Exactly as written, write out the lines below from the first to the one containing "random.seed(7)", inclusive. Pictures do not belong in the copy.

- DATA SEGMENT -
▼
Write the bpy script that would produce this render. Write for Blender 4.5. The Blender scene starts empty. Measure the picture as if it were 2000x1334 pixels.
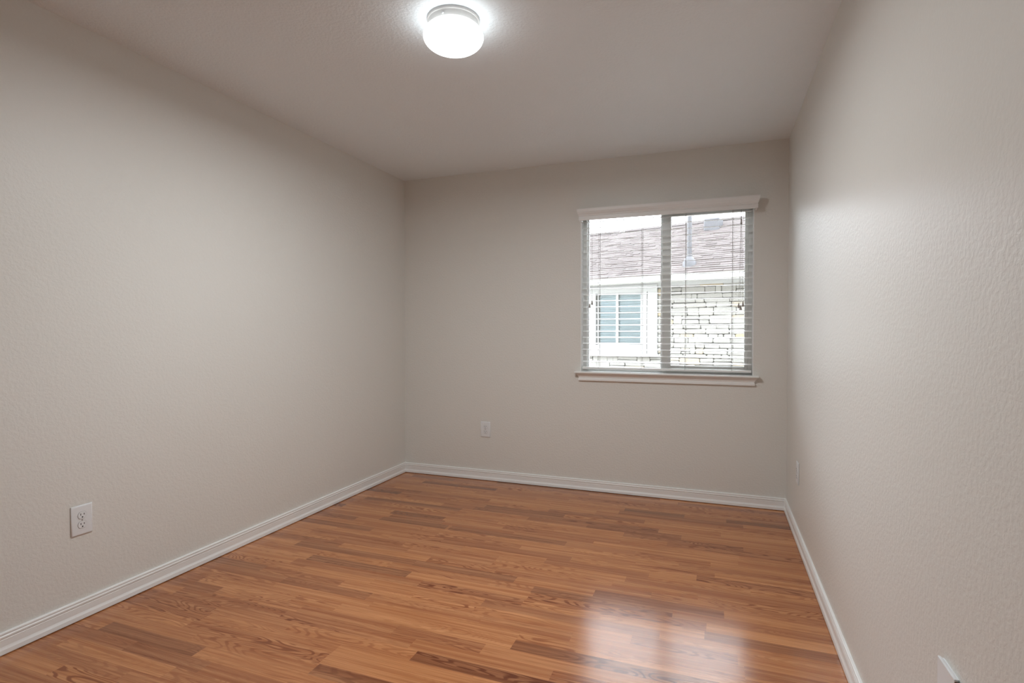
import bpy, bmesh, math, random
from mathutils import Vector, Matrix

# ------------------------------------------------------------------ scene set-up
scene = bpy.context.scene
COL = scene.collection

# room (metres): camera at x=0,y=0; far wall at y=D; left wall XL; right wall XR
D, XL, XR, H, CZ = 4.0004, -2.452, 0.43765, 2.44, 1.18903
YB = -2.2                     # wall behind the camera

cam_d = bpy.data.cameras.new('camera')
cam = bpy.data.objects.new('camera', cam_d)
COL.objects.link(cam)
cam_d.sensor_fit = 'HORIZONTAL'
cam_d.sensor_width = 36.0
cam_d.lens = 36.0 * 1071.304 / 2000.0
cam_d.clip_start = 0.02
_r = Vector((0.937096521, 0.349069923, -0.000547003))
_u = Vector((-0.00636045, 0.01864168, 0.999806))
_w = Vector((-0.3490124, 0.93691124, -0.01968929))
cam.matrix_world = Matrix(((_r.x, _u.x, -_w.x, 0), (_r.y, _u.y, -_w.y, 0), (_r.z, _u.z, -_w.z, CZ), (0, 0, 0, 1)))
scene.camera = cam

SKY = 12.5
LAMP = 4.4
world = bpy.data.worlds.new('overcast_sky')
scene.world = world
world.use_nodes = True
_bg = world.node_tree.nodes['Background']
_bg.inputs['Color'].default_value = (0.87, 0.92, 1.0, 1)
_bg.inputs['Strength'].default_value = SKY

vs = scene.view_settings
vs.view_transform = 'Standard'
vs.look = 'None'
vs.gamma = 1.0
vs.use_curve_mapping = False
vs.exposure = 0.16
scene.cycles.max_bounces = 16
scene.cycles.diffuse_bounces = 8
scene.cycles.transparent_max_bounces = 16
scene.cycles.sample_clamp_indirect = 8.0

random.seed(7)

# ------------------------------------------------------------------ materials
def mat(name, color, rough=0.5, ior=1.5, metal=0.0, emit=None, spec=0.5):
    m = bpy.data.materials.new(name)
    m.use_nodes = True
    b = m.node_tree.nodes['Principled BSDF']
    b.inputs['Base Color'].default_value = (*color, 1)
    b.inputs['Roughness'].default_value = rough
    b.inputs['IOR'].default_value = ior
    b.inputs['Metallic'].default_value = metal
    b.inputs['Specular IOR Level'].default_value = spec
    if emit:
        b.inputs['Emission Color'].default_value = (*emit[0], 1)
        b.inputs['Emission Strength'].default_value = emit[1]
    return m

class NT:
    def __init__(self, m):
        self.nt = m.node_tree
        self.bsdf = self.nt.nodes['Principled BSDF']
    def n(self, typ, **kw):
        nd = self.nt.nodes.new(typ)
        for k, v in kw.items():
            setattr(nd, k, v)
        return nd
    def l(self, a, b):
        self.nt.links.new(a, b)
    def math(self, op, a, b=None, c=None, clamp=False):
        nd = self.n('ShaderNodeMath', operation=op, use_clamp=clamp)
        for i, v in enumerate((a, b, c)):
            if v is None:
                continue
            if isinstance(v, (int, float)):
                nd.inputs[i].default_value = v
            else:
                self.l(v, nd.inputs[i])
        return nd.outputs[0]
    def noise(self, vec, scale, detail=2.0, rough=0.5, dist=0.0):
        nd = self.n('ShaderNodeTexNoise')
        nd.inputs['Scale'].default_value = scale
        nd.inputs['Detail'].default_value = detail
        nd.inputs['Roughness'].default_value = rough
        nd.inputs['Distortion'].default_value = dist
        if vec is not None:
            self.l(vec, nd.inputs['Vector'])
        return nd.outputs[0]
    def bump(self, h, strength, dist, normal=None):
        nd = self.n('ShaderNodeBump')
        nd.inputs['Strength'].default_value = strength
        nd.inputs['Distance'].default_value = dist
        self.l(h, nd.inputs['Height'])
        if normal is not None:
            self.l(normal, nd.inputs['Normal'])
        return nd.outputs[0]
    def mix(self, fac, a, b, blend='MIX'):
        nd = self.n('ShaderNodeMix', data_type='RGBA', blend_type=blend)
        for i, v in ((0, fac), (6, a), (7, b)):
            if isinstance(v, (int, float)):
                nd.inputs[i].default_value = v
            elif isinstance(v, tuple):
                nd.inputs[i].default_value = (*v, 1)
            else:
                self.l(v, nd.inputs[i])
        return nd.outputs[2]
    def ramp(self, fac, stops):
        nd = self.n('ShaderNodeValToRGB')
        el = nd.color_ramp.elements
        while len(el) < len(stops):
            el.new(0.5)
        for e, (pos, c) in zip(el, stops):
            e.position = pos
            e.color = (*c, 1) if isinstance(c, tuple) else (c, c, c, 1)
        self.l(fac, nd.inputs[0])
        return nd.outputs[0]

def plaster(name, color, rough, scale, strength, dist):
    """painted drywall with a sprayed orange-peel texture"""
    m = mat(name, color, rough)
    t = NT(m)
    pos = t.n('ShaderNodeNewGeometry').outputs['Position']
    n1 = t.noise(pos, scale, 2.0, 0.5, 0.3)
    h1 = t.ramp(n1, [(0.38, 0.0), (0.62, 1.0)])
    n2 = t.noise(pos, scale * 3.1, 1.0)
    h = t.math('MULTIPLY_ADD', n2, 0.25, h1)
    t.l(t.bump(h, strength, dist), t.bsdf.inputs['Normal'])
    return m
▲
- RESPONSE TO THE EXERCISE -
Write the bpy script that would produce this render. Write for Blender 4.5. The Blender scene starts empty. Measure the picture as if it were 2000x1334 pixels.
import bpy, bmesh, math, random
from mathutils import Vector, Matrix

# ------------------------------------------------------------------ scene set-up
scene = bpy.context.scene
COL = scene.collection

# room (metres): camera at x=0,y=0; far wall at y=D; left wall XL; right wall XR
D, XL, XR, H, CZ = 4.0004, -2.452, 0.43765, 2.44, 1.18903
YB = -2.2                     # wall behind the camera

cam_d = bpy.data.cameras.new('camera')
cam = bpy.data.objects.new('camera', cam_d)
COL.objects.link(cam)
cam_d.sensor_fit = 'HORIZONTAL'
cam_d.sensor_width = 36.0
cam_d.lens = 36.0 * 1071.304 / 2000.0
cam_d.clip_start = 0.02
_r = Vector((0.937096521, 0.349069923, -0.000547003))
_u = Vector((-0.00636045, 0.01864168, 0.999806))
_w = Vector((-0.3490124, 0.93691124, -0.01968929))
cam.matrix_world = Matrix(((_r.x, _u.x, -_w.x, 0), (_r.y, _u.y, -_w.y, 0), (_r.z, _u.z, -_w.z, CZ), (0, 0, 0, 1)))
scene.camera = cam

SKY = 12.5
LAMP = 4.4
world = bpy.data.worlds.new('overcast_sky')
scene.world = world
world.use_nodes = True
_bg = world.node_tree.nodes['Background']
_bg.inputs['Color'].default_value = (0.87, 0.92, 1.0, 1)
_bg.inputs['Strength'].default_value = SKY

vs = scene.view_settings
vs.view_transform = 'Standard'
vs.look = 'None'
vs.gamma = 1.0
vs.use_curve_mapping = False
vs.exposure = 0.16
scene.cycles.max_bounces = 16
scene.cycles.diffuse_bounces = 8
scene.cycles.transparent_max_bounces = 16
scene.cycles.sample_clamp_indirect = 8.0

random.seed(7)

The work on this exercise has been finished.